When the sky falls we shall catch larks. No doubt.
But in the meantime?

It is the meantime—that is the only time in which we have to work. It is in the meantime that the people must be fed, that their life's work must be done or left undone for ever. Nothing that I have to propose in this book, or that I propose to do by my Scheme, will in the least prevent the coming of any of the Utopias. I leave the limitless infinite of the Future to the Utopians. They may build there as they please. As for me, it is indispensable that whatever I do is founded on existing fact, and provides a present help for the actual need.

There is only one class or men who have cause to oppose the proposals which I am about to set forth. That is those, if such there be, who are determined to bring about by any and every means a bloody and violent overturn of all existing institutions. They will oppose the Scheme, and they will act logically in so doing. For the only hope of those who are the artificers of Revolution is the mass of seething discontent and misery that lies in the heart of the social system. Honestly believing that things must get worse before they get better, they build all their hopes upon the general overturn, and they resent as an indefinite postponement of the realisation of their dreams any attempt at a reduction of human misery.

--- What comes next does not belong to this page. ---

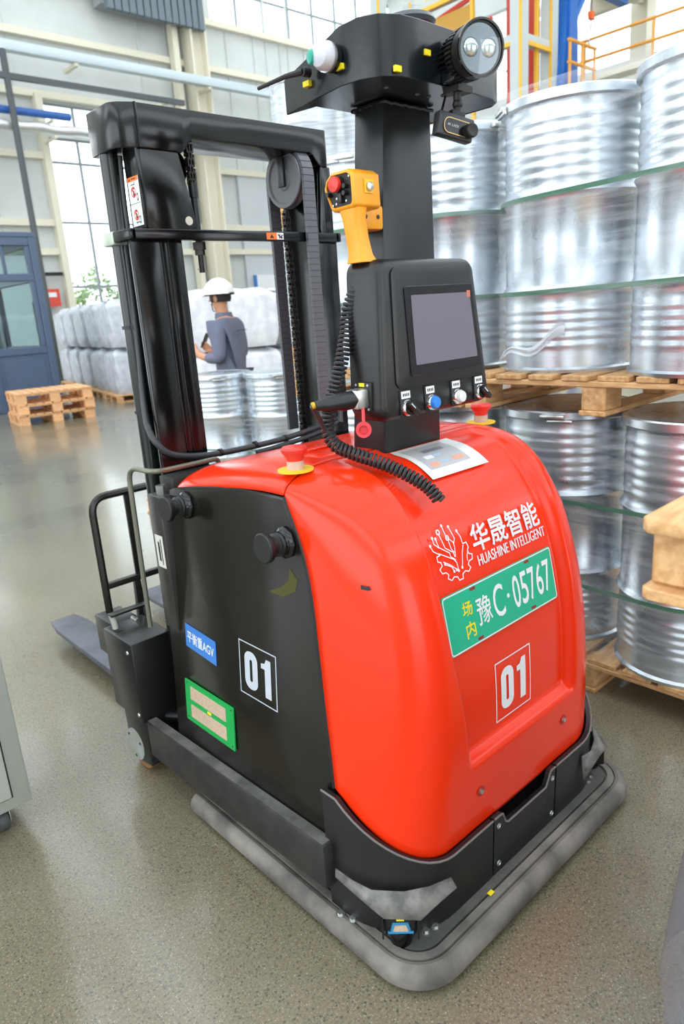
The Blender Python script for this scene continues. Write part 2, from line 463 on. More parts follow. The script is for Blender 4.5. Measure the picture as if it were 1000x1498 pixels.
# ================================================================ THE SETTING
fl = B().box(-14, 40, -16, 22, -0.12, 0.0).build('floor', floor_mat(), None, smooth=0); struct(fl)
def wall_y(name, y0, y1, x0, x1, z1, holes, m):
    """wall slab between y0 and y1 with rectangular holes (xa, xb, za, zb)"""
    b = B(); xs = sorted({x0, x1} | {h[0] for h in holes} | {h[1] for h in holes})
    for xa, xb in zip(xs[:-1], xs[1:]):
        cuts = sorted([(h[2], h[3]) for h in holes if h[0] <= xa + 1e-6 and h[1] >= xb - 1e-6]); z = 0.0
        for za, zb in cuts:
            if za > z: b.box(xa, xb, y0, y1, z, za)
            z = zb
        if z < z1: b.box(xa, xb, y0, y1, z, z1)
    return struct(b.build(name, m, None, smooth=0))
def wall_x(name, x0, x1, y0, y1, z1, holes, m):
    b = B(); ys = sorted({y0, y1} | {h[0] for h in holes} | {h[1] for h in holes})
    for ya, yb in zip(ys[:-1], ys[1:]):
        cuts = sorted([(h[2], h[3]) for h in holes if h[0] <= ya + 1e-6 and h[1] >= yb - 1e-6]); z = 0.0
        for za, zb in cuts:
            if za > z: b.box(x0, x1, ya, yb, z, za)
            z = zb
        if z < z1: b.box(x0, x1, ya, yb, z, z1)
    return struct(b.build(name, m, None, smooth=0))
H1 = (9.2, 12.2, 0.9, 6.85); H2 = (9.2, 12.2, 7.1, 7.75); H3 = (15.35, 33.0, 10.85, 13.0); H4 = (-12, 7.0, 10.85, 13.0); H5 = (-6, 6, 0.9, 6.85)
wb = wall_y('wall_back', 22, 22.25, -14, 40, 14.5, [H1, H2, H3, H4, H5], WALLP)
wr = wall_x('wall_right', 24, 24.25, -16, 22, 14.5, [(6, 21, 8.4, 11.2), (-14, 4, 8.4, 12)], WALLP)
wl_ = wall_x('wall_left', -14.25, -14, -16, 22, 14.5, [(-14, 20, 9.5, 13), (-10, 18, 1.0, 6.8)], WALLP)
wf = wall_y('wall_front', -16.25, -16, -14, 40, 14.5, [(-12, 38, 9.5, 13), (-9, -1, 0.0, 6.0), (3, 13, 0.0, 6.0)], WALLP)
# vertical seams of the wall cladding: pieces of the back wall
for k in range(15):
    x = 5.6 + 1.0 * k
    if 9.1 < x < 12.3 or 14.0 < x < 17.5: continue
    B().box(x - 0.03, x + 0.03, 21.965, 22.0, 0, 14.4).build('cladding_rib', WALLP, wb, smooth=0)
for k in range(14):
    x = 15.9 + 1.15 * k
    B().box(x - 0.02, x + 0.02, 21.965, 22.0, 6.4, 10.8).build('cladding_rib', WALLP, wb, smooth=0)
for z in (3.7, 4.5, 6.3, 7.9, 9.4, 10.75):
    for x0, x1 in ((-13.9, 9.1), (12.3, 23.9)) if z < 7.8 else ((-13.9, 23.9),):
        B().box(x0, x1, 21.8, 21.99, z - 0.09, z + 0.09).build('girt', CREAM, wb, smooth=0)
B().box(9.0, 9.2, 21.7, 21.99, 0, 7.9).build('jamb', CREAM, wb, smooth=0)
B().box(12.2, 12.4, 21.7, 21.99, 0, 7.9).build('jamb', CREAM, wb, smooth=0)
def window(n, hole, cols, bars, y=22.1):
    x0, x1, z0, z1 = hole
    b = B(); w = 0.05
    b.box(x0, x0 + w, y - 0.05, y + 0.05, z0, z1).box(x1 - w, x1, y - 0.05, y + 0.05, z0, z1)
    b.box(x0 + w, x1 - w, y - 0.05, y + 0.05, z0, z0 + w).box(x0 + w, x1 - w, y - 0.05, y + 0.05, z1 - w, z1)
    r = struct(b.build('window_%d' % n, WFR, None, smooth=0))
    for x in cols: B().box(x - 0.035, x + 0.035, y - 0.035, y + 0.035, z0 + w, z1 - w).build('mullion', WFR, r, smooth=0)
    for z in bars: B().box(x0 + w, x1 - w, y - 0.03, y + 0.03, z - 0.035, z + 0.035).build('glazing_bar', WFR, r, smooth=0)
    xs = [x0 + w] + list(cols) + [x1 - w]; zs = [z0 + w] + sorted(bars) + [z1 - w]
    for xa, xb in zip(xs[:-1], xs[1:]):
        for za, zb in zip(zs[:-1], zs[1:]):
            B().box(xa, xb, y - 0.004, y + 0.004, za, zb).build('pane', GLASS, r, smooth=0)
    return r
window(1, H1, (10.2, 11.2), (2.7, 4.55, 6.2))
window(2, H2, (10.2, 11.2), ())
window(3, H3, [15.35 + 1.15 * k for k in range(1, 15)], (11.9,))
# columns of the steel frame
def column(n, x, y0=21.25):
    b = B()
    b.box(x - 0.3, x - 0.24, y0, 21.8, 0, 14.4).box(x + 0.24, x + 0.3, y0, 21.8, 0, 14.4).box(x - 0.24, x + 0.24, y0 + 0.24, y0 + 0.32, 0, 14.4)
    return struct(b.build('trim_%d' % n, CREAM, None, smooth=0))
column(1, 14.35); column(2, 6.0); column(3, 22.6); column(4, -4.0)
# cream flashing strip next to the main column
struct(B().box(13.55, 13.75, 21.5, 21.79, 0, 10.6).build('trim_5', CREAM, None, smooth=0))
# pale door in the back wall
dr = struct(B().box(15.75, 17.3, 21.86, 21.98, 0, 6.3).build('door_1', mat('door_grey', '#C3C8CC', 0.5), None, smooth=0))
for z in (2.1, 4.2): B().box(15.8, 17.25, 21.83, 21.86, z - 0.03, z + 0.03).build('seam', GREYM, dr, smooth=0)
# unseen ceiling, open strips added to let daylight in
cb = B()
for k in range(-7, 20):
    x = 2 * k
    cb.box(x, x + 0.95, -16, 22.25, 14.6, 14.75)
ce = struct(cb.build('ceiling', ROOFM, None, smooth=0))
for y in (-12, -5, 2, 9, 16):
    B().box(-14, 40, y - 0.15, y + 0.15, 13.9, 14.6).build('rafter', CREAM, ce, smooth=0)
# lower side bay roof with purlins, upper right
sb = struct(B().hexa([(17.5, 3, 8.95), (24, 3, 9.9), (24, 11.4, 9.9), (17.5, 11.4, 8.95), (17.5, 3, 9.05), (24, 3, 10.0), (24, 11.4, 10.0), (17.5, 11.4, 9.05)]).build('trim_6', ROOFM, None, smooth=0))
for k in range(7):
    y = 4.2 + k * 1.15
    B().hexa([(17.5, y, 8.70), (24, y, 9.65), (24, y + 0.16, 9.65), (17.5, y + 0.16, 8.70), (17.5, y, 8.95), (24, y, 9.9), (24, y + 0.16, 9.9), (17.5, y + 0.16, 8.95)]).build('purlin', CREAM, sb, smooth=0)
for x in (18.2, 20.6):
    B().box(x, x + 0.25, 3, 11.4, 8.35 + (x - 17.5) * 0.146, 8.72 + (x - 17.5) * 0.146).build('beam', CREAM, sb, smooth=0)
for y in (11.0, 4.0): struct(B().box(23.2, 23.8, y, y + 0.5, 0, 9.7).build('trim_%d' % (7 if y > 10 else 8), CREAM, None, smooth=0))
# outdoor tree seen through the window
tr = thing('tree', 'small leafy tree outside, seen through the tall window', 'tree', (13.6, 30, 0))
B().tube([(13.6, 30, 0), (13.65, 30, 1.4), (13.5, 30, 2.4)], 0.09).tube([(13.65, 30, 1.4), (14.2, 30, 2.6)], 0.05).build('trunk', BARK, tr)
lb = B()
for c in ((13.3, 30, 3.1, 0.7), (14.3, 30, 2.9, 0.55), (13.8, 30.2, 3.5, 0.6), (12.9, 30, 2.6, 0.4), (14.6, 29.9, 2.4, 0.35)):
    for k in range(130):
        v = Vector((random.gauss(0, 1), random.gauss(0, 1), random.gauss(0, 1))).normalized() * c[3] * random.random() ** 0.4
        p = Vector(c[:3]) + v; a = Vector((random.gauss(0, 1), random.gauss(0, 1), random.gauss(0, 1))).normalized() * 0.12; q = a.orthogonal().normalized() * 0.06
        vs4 = [lb.bm.verts.new(p + d) for d in (a, q, -a, -q)]; lb.bm.faces.new(vs4)
stuff(lb.build('foliage', LEAF, tr, smooth=0))
struct(B().box(-20, 60, 22.3, 60, -0.15, -0.03).build('trim_9', mat('pale_paving', '#C9C8C2', 0.8), None, smooth=0))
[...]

The Army of the Revolution is recruited by the Soldiers of Despair. Therefore, down with any Scheme which gives men Hope. In so far as it succeeds it curtails our recruiting ground and reinforces the ranks of our Enemies. Such opposition is to be counted upon, and to be utilised as the best of all tributes to the value of our work. Those who thus count upon violence and bloodshed are too few to hinder, and their opposition will merely add to the momentum with which I hope and believe this Scheme will ultimately be enabled to surmount all dissent, and achieve, with the blessing of God, that measure of success with which I verily believe it to be charged.